基本的に「買ってそのまま何もしない」でよい
新NISAを活用した高配当利回り銘柄投資について考えていきたいと思います。が、実は何もしなくても良いというのが、その答えです。
高配当利回り銘柄投資の目的は、キャピタルゲインをねらうことではありません。もちろん、大きく値上がりしたら、その時点で利益確定させるという手もありますが、基本的には値上がり益狙いではなく、安定した配当を長期的に得ていくことに、この投資法の醍醐味があります。
高配当利回り銘柄投資の最大の魅力は、その銘柄を買い付けた瞬間、収益性が確定することです。毎年、1株あたり100円の配当を支払っている銘柄を2,000円の株価で買い付けることができたら、その時点で5%の配当利回りが確定します。
その後、株価が3,000円に値上がりしたとしても、逆に1,000円に値下がりしたとしても、その銘柄を売却しない限り、あるいは買い増さない限り、5%の配当利回りは不変です。したがって、年5%の配当利回りで良しとするならば、何もしなくて良いのです。
注意しなければならないのは、株価が大きく上昇したとき、その時点の株価で計算した配当利回りが大きく低下したのを見て、「配当利回りが悪くなったから売却しよう」などという勘違いをしがちなことです。
たとえば配当利回りが5%のときに買い付けた銘柄の株価が倍になり、かつ年間配当の額が変わらなかったら、配当利回りは2.5%に低下します。インターネットの株式投資サイトなどを見ると、リアルタイムで配当利回りが表示されていますから、それを目にして早とちりしないように注意してください。
とはいえ、配当利回りが5%から2.5%に低下したとしても、株価が倍に値上がりしているのだとしたら、少々悩みどころではありますが、売却も視野に入れて良いかもしれません。
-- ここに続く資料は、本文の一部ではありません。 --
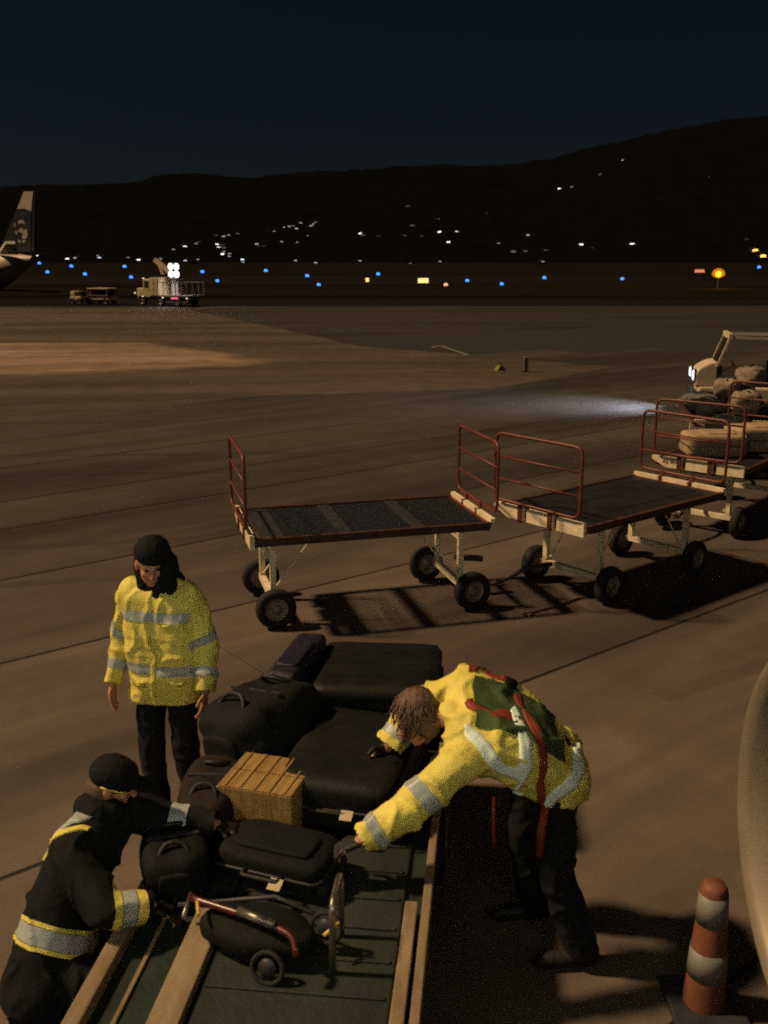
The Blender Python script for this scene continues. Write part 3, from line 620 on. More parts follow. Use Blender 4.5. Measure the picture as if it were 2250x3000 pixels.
p = c3 - d3 * .45 + w3 * .10; suitcase('suitcase', 'tan suitcase lying on the numbered cart, left of two', .50, .78, .30, 'case_tan', (p.x, p.y, ZD), r3 + R(38), band='bag_brown')
p = c3 + d3 * .28 - w3 * .22; suitcase('suitcase', 'tan suitcase on the numbered cart at the right edge', .52, .80, .33, 'case_tan', (p.x, p.y, ZD), r3 + R(44), band='bag_brown')
p = c3 + d3 * .62 + w3 * .30; duffel('duffel_bag', 'dark bag at the far end of the numbered cart', .70, .42, .36, 'duffel_black', (p.x, p.y, ZD), r3 + R(80), seed=4)
c4 = Vector((*l4, 0)); d4 = Vector((math.cos(r4), math.sin(r4), 0)); w4 = Vector((-d4.y, d4.x, 0))
k4 = [(-.80, .28, .70, .45, .23, 'duffel_black', 'black duffel at the near left corner of the heaped cart', 8), (-.78, -.32, .6, .5, .28, 'bag_brown', 'dark brown bag at the near right of the heaped cart', -30), (-.22, .30, .62, .5, .24, 'duffel_black', 'flat black bag on the left side of the heaped cart', 80), (-.10, -.30, .66, .5, .40, 'bag_pale', 'pale lumpy sack against the right side of the heaped cart', 10), (.50, .28, .62, .5, .24, 'grey_cloth', 'grey sack at the tug end of the heaped cart', 65), (.55, -.30, .60, .46, .46, 'duffel_black', 'black bag at the tug end of the heaped cart', 70)]
for a, b, sx, sy, sz, m, lb_, rr_ in k4:
    p = c4 + d4 * a + w4 * b; duffel('bag', lb_, sx, sy, sz, m, (p.x, p.y, ZD), r4 + R(rr_), lump=.09, seed=int(sx * 70 + b * 11))
p = c4 + d4 * .02 - w4 * .05; duffel('bag', 'pale crumpled sack in the middle of the heaped cart', .46, .42, .32, 'bag_pale', (p.x, p.y, ZD + .24), r4 + R(-15), lump=.16, seed=31)
p = c4 + d4 * .12 - w4 * .42; duffel('bag', 'pale sack topmost on the heaped cart', .50, .40, .34, 'bag_pale', (p.x, p.y, ZD + .42), r4 + R(35), lump=.18, seed=37)

# ------------------------------------------------------------------ baggage tug
t = thing('baggage_tug', 'white baggage tug with a canopy frame and glowing headlight', 'tug', (8.20, 22.4, 0), R(168)); t.scale = (.86, .86, .86)   # faces left
def gb(name, m, x0, x1, y0, y1, z0, z1, bev=0.0, par=None):
    bm = new(); box(bm, x0, x1, y0, y1, z0, z1, bev=bev); return obj(name, bm, m, par or t)
gb('chassis', 'tug_white', -1.3, 1.15, -.70, .70, .28, .72, .05)
bm = new(); prism(bm, [(.72, -.62, .722), (1.22, -.62, .722), (1.26, -.62, 1.02), (1.16, -.62, 1.18), (.92, -.62, 1.32), (.72, -.62, 1.36)], (0, 1.24, 0)); bmesh.ops.bevel(bm, geom=bm.edges[:], offset=.03, segments=2, affect='EDGES'); hd = obj('hood', bm, 'tug_white', t)
gb('grille', 'steel_dark', 1.225, 1.28, -.30, .30, .76, .92, .01, hd)
for y in (-.44, .44):
    bm = new(); lathe(bm, [(.0, .06), (.11, .05), (.15, .0)], 14, Matrix.Translation((1.275, y, 1.0)) @ Matrix.Rotation(R(90), 4, 'Y')); hl = obj('headlight', bm, 'headlight', t, True)
    bm = new(); lathe(bm, [(.16, .02), (.165, -.02), (.13, -.06)], 14, Matrix.Translation((1.272, y, 1.0)) @ Matrix.Rotation(R(90), 4, 'Y')); obj('bezel', bm, 'steel_dark', hl, True)
gb('bumper', 'steel_dark', 1.17, 1.34, -.66, .66, .42, .58, .02)
bm = new()
for y in (-.62, .62): bar(bm, (.74, y, 1.24), (.46, y, 2.02), .075, .055)
bar(bm, (.46, -.66, 2.03), (.46, .66, 2.03), .09, .13); bar(bm, (.74, -.62, 1.30), (.74, .62, 1.30), .05, .05)
wf = obj('windscreen_frame', bm, 'tug_white', t)
gl = bpy.data.materials.new('clear_glass'); gl.use_nodes = True; M['clear_glass'] = gl
gn, gk = gl.node_tree.nodes, gl.node_tree.links
tr = gn.new('ShaderNodeBsdfTransparent'); tr.inputs[0].default_value = (.8, .8, .78, 1); gs = gn.new('ShaderNodeBsdfGlossy'); gs.inputs['Roughness'].default_value = .05; mx = gn.new('ShaderNodeMixShader'); mx.inputs[0].default_value = .06
nzg = gn.new('ShaderNodeTexNoise'); nzg.inputs['Scale'].default_value = 5; rg = gn.new('ShaderNodeMapRange'); rg.inputs[3].default_value = .03; rg.inputs[4].default_value = .10; gk.new(nzg.outputs['Fac'], rg.inputs[0]); gk.new(rg.outputs[0], mx.inputs[0])
gk.new(tr.outputs[0], mx.inputs[1]); gk.new(gs.outputs[0], mx.inputs[2]); gk.new(mx.outputs[0], gn['Material Output'].inputs[0])
bm = new(); prism(bm, [(.725, -.58, 1.33), (.725, .58, 1.33), (.485, .58, 1.965), (.485, -.58, 1.965)], (.006, 0, .002)); obj('glass', bm, 'clear_glass', wf)
bm = new()
for y in (-.62, .62): bar(bm, (.42, y, 2.0), (-1.25, y, 1.96), .05, .06); bar(bm, (-1.2, y, .74), (-1.2, y, 1.93), .05, .05)
for x in (-.2, -.72, -1.24): bar(bm, (x, -.6, 1.975), (x, .6, 1.975), .04, .03)
obj('canopy_frame', bm, 'tug_white', t)
gb('canopy_sheet', 'truck_grey', -1.26, .40, -.60, .60, 2.04, 2.06)
gb('seat_base', 'seat_black', -.62, -.14, -.48, .48, .722, .90, .04); gb('seat_back', 'seat_black', -.78, -.64, -.48, .48, .80, 1.36, .05)
bm = new(); tube(bm, [(.62, .2, 1.05), (.28, .2, 1.25)], .02, 8); obj('steering_column', bm, 'steel_dark', t)
bm = new(); tube(bm, [Vector((.27, .2, 1.26)) + Vector((math.sin(R(30)) * .17 * math.sin(a * .3927), .17 * math.cos(a * .3927), math.cos(R(30)) * .17 * math.sin(a * .3927))) for a in range(16)], .014, 6, True); obj('steering_wheel', bm, 'seat_black', t, True)
gb('dashboard', 'steel_dark', .60, .715, -.58, .58, .98, 1.26, .02)
bm = new(); soft_box(bm, .06, .18, .10, 4, 3, mt=Matrix.Translation((-1.33, .42, .86))); obj('tail_light', bm, 'red_lens', t, True)
bm = new(); soft_box(bm, .06, .18, .10, 4, 3, mt=Matrix.Translation((-1.33, -.42, .86))); obj('tail_light', bm, 'red_lens', t, True)
for x in (-.85, .82):
    for y in (-.62, .62): wheel_parts(t, x, y, .31, .31, .20)
for y in (-.44, .44):
    l_ = bpy.data.lights.new('headlight_bulb', 'SPOT'); l_.energy = 700; l_.color = (.62, .78, 1.0); l_.spot_size = R(84); l_.spot_blend = 1.0; l_.shadow_soft_size = .06
    lo = link(bpy.data.objects.new('headlight_bulb', l_), t); lo.location = (1.42, y, 1.0); lo.rotation_euler = Vector((-1, .10, .42)).to_track_quat('Z', 'Y').to_euler()

# ------------------------------------------------------------------ the aircraft the picture is taken from: side, wing root and engine
t = thing('airliner', 'pale engine cowl with a lighter rounded lip at the right edge', 'airliner', (0, 0, 0))
bm = new(); rr = []
for x, r, dz in ((-14, .5, -.5), (-13, 1.15, -.3), (-11.5, 1.62, -.1), (-9.5, 1.86, 0), (0, 1.88, 0), (12, 1.88, 0), (16, 1.5, .35), (20, .5, .9)):
    rr.append([bm.verts.new((x, -2.12 + r * math.cos(2 * math.pi * k / 40), 2.72 + dz + r * math.sin(2 * math.pi * k / 40))) for k in range(40)])
for a, b in zip(rr, rr[1:]):
    for k in range(40): bm.faces.new((a[k], a[(k + 1) % 40], b[(k + 1) % 40], b[k]))
bm.faces.new(rr[0]); bm.faces.new(rr[-1][::-1]); bmesh.ops.recalc_face_normals(bm, faces=bm.faces[:]); obj('fuselage', bm, 'hull_grey', t, True)
for i in range(-16, 22):                                       # cabin windows along the side, unseen; their glow is added as fill light
    x = i * .508 + .12
    if abs(x) < .2: continue
    bm = new(); ring = []
    for k in range(8):
        a = 2 * math.pi * (k + .5) / 8; zz_ = .168 * math.sin(a) * (1 - .0); xx_ = .118 * math.copysign(abs(math.cos(a)) ** .7, math.cos(a)); z = 3.42 + zz_; dz = z - 2.72
        ring.append(bm.verts.new((x + xx_, -2.12 + math.sqrt(1.88 ** 2 - dz ** 2) + .006, z)))
    f_ = bm.faces.new(ring); f_.normal_update()
    if f_.normal.y < 0: f_.normal_flip()
    obj('cabin_fill_window', bm, 'cabin_fill_glow', t)
EX, EY, EZ = 1.50, 3.02, 1.33
eng = Matrix.Translation((EX, EY, EZ)) @ Matrix.Rotation(R(90), 4, 'Y')
bm = new(); lathe(bm, [(.80, .10), (.90, .30), (.97, .8), (.98, 1.6), (.92, 2.4), (.74, 3.3)], 44, eng); cw = obj('engine_cowl', bm, 'cowl', t, True)
bm = new(); lathe(bm, [(.66, .34), (.68, .16), (.72, .06), (.755, .02), (.79, .03), (.815, .09), (.835, .15)], 44, eng); obj('inlet_lip', bm, 'lip_metal', cw, True)
bm = new(); lathe(bm, [(.66, .34), (.65, .75), (.0, .76)], 44, eng); obj('fan_duct', bm, 'fan_dark', cw, True)
bm = new(); lathe(bm, [(.0, .46), (.10, .52), (.17, .74)], 20, eng); obj('spinner', bm, 'cowl', cw, True)
for i in range(22):
    a = i * math.tau / 22; bm = new(); q = [(.16, -.02), (.64, -.10), (.64, .08), (.16, .05)]
    prism(bm, [eng @ Vector((r_ * math.cos(a) - s_ * math.sin(a), r_ * math.sin(a) + s_ * math.cos(a), .66 + s_ * .5)) for r_, s_ in q], eng.to_3x3() @ Vector((0, 0, .012))); obj('fan_blade', bm, 'steel_dark', cw)
bm = new(); prism(bm, [(EX + .9, EY - .12, EZ + .9), (EX + 3.4, EY - .12, EZ + .7), (EX + 4.2, EY - .12, EZ + 1.25), (EX + 2.2, EY - .12, EZ + 1.35)], (0, .24, 0)); obj('pylon', bm, 'cowl', t)
bm = new(); prism(bm, [(EX + .6, -.6, 2.15), (EX + 7.6, -.6, 2.05), (EX + 7.9, 9, 2.75), (EX + 5.6, 9, 2.8)], (0, 0, .42)); obj('wing', bm, 'white_paint', t)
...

1株につき100円に配当を出している企業の株価が、2,000円から4,000円に値上がりしたということは、単純計算でも「20年分の配当」を受け取ったのと同じ効果が得られたことになります。だとしたら、むしろ積極的に売却して、銘柄を入れ替えたほうが得策でしょう。
もうひとつの注意点は、投資先企業の経営状況が悪化して、配当が減らされるリスクです。経営者側は、できる限り減配を避けたいと考えています。したがって、よほど業績が悪化しない限り、配当を減らすことはないのですが、減配リスクがゼロとは言えません。
もし減配となったら、そのときは投資している銘柄を見直す必要も出てきます。ただ、これも複数銘柄に分散投資することによって、かなりの程度までリスクを軽減できます。
たとえば20銘柄で平均5%の配当利回りを実現できたとするならば、そのなかの1銘柄が減配になり、配当利回りが3%程度まで低下したとしても、ポートフォリオ全体に及ぼすリスクは最小限に抑えられます。
だからこそ、最低でも10銘柄くらいの分散投資からスタートさせて、ゆくゆくは30銘柄くらいのポートフォリオになるまで、徐々に銘柄を増やしていきたいのです。